What does it mean to "identify" a function $f$ with a $0$-form $\omega_0$ and a $3$-form $\omega_3$?

Question

In class we wrote down the following:

We identify a function $f$ in $U \subset \mathbb{R}^3$ with a $0$-form $\omega_0$ and a $3$-form $\omega_3$ and a vector field $u$ with a $1$-form $\omega_1$ and a $2$-form $\omega_2$.

I do not understand what the identify party means. (I know the definition of $k$-forms). Could you please explain this to me?

Answer 1

Let $(x,y,z)$ be the usual Cartesian coordinate system on $\Bbb{R}^3$ (and since $U$ is open, we can restrict these to get a coordinate system on $U$ as well), and $\Omega^k(U)$ the space of smooth $k$-forms on $U$.

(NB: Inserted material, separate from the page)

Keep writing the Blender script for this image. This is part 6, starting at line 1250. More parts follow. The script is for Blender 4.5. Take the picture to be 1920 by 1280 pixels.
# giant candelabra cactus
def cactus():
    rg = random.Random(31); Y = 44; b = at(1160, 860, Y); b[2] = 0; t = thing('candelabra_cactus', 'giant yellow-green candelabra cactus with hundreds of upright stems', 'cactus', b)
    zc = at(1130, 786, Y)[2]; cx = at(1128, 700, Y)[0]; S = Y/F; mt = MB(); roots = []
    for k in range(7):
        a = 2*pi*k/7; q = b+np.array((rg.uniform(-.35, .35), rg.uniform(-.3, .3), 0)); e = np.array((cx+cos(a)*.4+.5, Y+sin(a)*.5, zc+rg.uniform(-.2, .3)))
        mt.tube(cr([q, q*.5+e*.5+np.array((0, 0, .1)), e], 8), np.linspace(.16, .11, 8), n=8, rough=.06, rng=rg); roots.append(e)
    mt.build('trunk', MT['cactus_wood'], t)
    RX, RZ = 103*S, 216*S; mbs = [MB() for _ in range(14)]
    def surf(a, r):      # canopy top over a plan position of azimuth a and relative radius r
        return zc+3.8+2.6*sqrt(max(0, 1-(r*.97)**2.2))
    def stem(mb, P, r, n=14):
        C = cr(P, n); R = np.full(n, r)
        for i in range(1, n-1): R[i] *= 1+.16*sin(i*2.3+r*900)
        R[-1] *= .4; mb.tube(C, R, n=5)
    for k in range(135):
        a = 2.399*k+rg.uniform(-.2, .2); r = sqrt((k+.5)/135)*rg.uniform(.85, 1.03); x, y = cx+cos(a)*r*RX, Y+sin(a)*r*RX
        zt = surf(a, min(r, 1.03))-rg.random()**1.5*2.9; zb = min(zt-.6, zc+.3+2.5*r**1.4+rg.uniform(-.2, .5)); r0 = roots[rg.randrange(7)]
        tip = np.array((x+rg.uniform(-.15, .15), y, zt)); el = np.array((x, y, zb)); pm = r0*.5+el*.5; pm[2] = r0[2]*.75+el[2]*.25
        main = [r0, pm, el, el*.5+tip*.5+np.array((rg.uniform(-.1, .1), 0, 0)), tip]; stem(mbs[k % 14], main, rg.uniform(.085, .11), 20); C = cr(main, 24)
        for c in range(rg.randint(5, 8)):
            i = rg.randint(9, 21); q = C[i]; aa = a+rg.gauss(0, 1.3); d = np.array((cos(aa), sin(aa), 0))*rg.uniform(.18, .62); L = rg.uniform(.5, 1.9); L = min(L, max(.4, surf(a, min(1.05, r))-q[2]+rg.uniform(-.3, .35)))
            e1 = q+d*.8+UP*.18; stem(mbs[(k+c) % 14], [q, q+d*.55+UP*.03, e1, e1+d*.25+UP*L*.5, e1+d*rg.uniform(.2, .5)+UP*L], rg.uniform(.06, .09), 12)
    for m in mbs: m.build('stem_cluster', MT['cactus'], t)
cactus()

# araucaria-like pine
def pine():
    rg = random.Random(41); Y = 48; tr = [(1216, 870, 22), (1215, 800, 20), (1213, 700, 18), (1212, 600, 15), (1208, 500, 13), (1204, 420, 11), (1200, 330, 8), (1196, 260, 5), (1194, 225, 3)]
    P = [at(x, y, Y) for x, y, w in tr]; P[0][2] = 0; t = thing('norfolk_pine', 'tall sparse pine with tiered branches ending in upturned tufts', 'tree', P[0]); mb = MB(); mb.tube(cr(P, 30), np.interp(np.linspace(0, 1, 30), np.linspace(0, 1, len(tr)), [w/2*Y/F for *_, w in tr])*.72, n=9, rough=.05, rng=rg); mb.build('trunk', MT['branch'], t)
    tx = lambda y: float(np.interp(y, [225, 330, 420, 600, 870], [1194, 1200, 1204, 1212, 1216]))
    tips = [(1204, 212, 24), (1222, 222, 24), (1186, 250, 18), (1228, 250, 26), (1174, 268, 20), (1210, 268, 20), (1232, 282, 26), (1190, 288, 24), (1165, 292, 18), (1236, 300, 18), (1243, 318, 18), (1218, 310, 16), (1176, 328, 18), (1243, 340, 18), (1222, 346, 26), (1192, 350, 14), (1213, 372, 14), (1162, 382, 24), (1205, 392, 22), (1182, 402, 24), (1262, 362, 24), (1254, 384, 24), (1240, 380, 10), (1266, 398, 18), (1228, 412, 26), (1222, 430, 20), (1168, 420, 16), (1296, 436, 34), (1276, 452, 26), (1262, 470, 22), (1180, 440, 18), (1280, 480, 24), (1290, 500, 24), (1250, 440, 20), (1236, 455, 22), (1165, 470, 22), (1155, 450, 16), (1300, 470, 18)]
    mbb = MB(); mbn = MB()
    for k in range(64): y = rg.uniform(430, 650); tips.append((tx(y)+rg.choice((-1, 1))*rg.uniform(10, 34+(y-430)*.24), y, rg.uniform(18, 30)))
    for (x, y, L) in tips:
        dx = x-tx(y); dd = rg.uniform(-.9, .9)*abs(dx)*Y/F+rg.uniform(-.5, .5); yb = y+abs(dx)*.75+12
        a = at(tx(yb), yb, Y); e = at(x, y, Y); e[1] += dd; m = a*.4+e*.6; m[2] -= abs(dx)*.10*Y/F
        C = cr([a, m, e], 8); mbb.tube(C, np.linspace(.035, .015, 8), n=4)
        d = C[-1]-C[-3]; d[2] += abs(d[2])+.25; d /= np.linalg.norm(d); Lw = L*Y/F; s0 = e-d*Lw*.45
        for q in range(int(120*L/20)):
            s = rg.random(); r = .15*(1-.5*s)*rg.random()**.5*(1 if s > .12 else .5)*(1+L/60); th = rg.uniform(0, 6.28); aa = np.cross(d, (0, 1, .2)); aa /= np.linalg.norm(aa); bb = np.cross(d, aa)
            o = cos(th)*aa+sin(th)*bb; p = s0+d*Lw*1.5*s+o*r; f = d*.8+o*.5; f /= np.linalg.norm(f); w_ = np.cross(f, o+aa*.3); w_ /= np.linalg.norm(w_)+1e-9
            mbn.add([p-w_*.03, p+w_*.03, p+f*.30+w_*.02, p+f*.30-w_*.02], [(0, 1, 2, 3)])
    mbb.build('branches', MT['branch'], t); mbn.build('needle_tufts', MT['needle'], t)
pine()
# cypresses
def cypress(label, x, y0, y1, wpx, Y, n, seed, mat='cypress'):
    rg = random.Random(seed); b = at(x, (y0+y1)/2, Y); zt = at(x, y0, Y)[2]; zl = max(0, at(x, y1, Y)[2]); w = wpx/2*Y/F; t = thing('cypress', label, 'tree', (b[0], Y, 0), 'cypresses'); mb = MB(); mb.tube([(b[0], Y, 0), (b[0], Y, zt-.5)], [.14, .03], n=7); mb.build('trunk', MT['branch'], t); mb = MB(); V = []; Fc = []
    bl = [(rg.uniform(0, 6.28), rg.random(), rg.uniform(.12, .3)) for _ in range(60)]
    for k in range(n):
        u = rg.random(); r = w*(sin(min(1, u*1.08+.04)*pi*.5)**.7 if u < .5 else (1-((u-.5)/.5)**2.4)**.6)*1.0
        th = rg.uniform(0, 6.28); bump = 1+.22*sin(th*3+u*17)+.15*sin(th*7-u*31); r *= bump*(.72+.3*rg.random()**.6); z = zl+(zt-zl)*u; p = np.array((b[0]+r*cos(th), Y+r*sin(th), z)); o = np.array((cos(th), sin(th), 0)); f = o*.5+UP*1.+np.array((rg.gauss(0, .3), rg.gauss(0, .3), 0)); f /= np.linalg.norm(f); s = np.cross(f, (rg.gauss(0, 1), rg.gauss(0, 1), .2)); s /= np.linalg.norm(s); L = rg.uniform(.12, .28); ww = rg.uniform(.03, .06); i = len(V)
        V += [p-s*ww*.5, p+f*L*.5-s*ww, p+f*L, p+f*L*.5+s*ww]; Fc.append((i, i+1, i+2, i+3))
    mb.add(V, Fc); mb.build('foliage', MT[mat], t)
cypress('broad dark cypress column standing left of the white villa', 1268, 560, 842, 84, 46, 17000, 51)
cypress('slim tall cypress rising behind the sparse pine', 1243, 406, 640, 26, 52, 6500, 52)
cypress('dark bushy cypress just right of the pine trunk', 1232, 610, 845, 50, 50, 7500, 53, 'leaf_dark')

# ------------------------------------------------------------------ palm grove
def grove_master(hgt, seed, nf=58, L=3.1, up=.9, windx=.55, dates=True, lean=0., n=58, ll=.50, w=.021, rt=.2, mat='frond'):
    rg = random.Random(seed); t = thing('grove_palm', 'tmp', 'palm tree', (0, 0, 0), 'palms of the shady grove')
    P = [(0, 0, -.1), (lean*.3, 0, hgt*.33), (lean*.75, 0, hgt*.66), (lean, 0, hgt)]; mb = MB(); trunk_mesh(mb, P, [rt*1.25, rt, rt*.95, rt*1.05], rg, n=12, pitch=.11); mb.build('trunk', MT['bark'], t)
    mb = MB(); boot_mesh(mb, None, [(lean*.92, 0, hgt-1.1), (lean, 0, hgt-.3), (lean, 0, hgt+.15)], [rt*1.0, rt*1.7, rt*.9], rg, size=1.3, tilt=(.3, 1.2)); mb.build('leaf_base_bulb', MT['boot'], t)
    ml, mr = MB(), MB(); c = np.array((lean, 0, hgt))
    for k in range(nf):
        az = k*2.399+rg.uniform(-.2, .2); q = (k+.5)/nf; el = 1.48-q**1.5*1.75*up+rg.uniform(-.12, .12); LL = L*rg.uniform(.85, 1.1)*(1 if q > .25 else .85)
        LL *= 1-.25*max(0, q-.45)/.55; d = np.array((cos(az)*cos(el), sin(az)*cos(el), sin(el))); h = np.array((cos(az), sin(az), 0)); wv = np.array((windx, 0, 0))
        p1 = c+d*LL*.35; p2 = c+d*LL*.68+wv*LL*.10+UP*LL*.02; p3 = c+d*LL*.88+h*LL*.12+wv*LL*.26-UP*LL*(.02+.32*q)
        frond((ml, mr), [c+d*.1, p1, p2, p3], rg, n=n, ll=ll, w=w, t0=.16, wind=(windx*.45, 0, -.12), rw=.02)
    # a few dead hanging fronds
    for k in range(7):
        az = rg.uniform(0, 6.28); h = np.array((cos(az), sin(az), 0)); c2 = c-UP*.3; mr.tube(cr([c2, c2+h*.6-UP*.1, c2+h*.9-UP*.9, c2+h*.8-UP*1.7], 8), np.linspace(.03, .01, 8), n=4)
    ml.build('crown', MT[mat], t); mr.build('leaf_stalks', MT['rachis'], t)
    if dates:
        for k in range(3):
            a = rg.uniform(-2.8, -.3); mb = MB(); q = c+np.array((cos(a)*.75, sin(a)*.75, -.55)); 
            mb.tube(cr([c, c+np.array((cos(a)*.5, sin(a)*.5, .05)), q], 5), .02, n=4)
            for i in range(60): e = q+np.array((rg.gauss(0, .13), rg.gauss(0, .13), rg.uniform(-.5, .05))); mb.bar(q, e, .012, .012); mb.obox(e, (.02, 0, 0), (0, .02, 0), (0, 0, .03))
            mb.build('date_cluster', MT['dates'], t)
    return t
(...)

• The mapping $f\mapsto f\,dx\wedge dy\wedge dz$ is an isomorphism of $C^{\infty}(U)=\Omega^0(U)$ onto $\Omega^3(U)$. In more abstract notation, this is the effect of the Hodge star acting on 0-forms: $\star f=f\,dx\wedge dy\wedge dz$, because $dx\wedge dy\wedge dz$ is the volume form of $\Bbb{R}^3$ (corresponding to the Riemannian metric).
• The mapping $u=(u_1,u_2,u_3)\mapsto u_1\,dx+u_2\,dy+u_3\,dz$ is an isomorphism of the space, $\mathfrak{X}(U)$, of smooth vector fields on $U$, onto $\Omega^1(U)$. In fancier terms, this is the result of the musical isomorphism $g^{\flat}$ corresponding to the standard Riemannian metric, $g=dx\otimes dx+dy\otimes dy+dz\otimes dz$, on $\Bbb{R}^3$
• The mapping $F\,dx+G\,dy+H\,dz\mapsto F\,dy\wedge dz+G\,dz\wedge dx+H\,dx\wedge dy$ is an isomorphism of $\Omega^1(U)$ onto $\Omega^2(U)$. This is the effect of the Hodge star acting on 1-forms.

This is the explicit description of how we “identify” (in $\Bbb{R}^3$ only!) smooth functions with 3-forms, and vector fields, 1-forms, 2-forms. More generally, we have an isomorphism $\Omega^k(M)\cong \Omega^{n-k}(M)$ given by the Hodge-star, and $\mathfrak{X}(M)\cong \Omega^1(M)$ given by the musical isomorphism.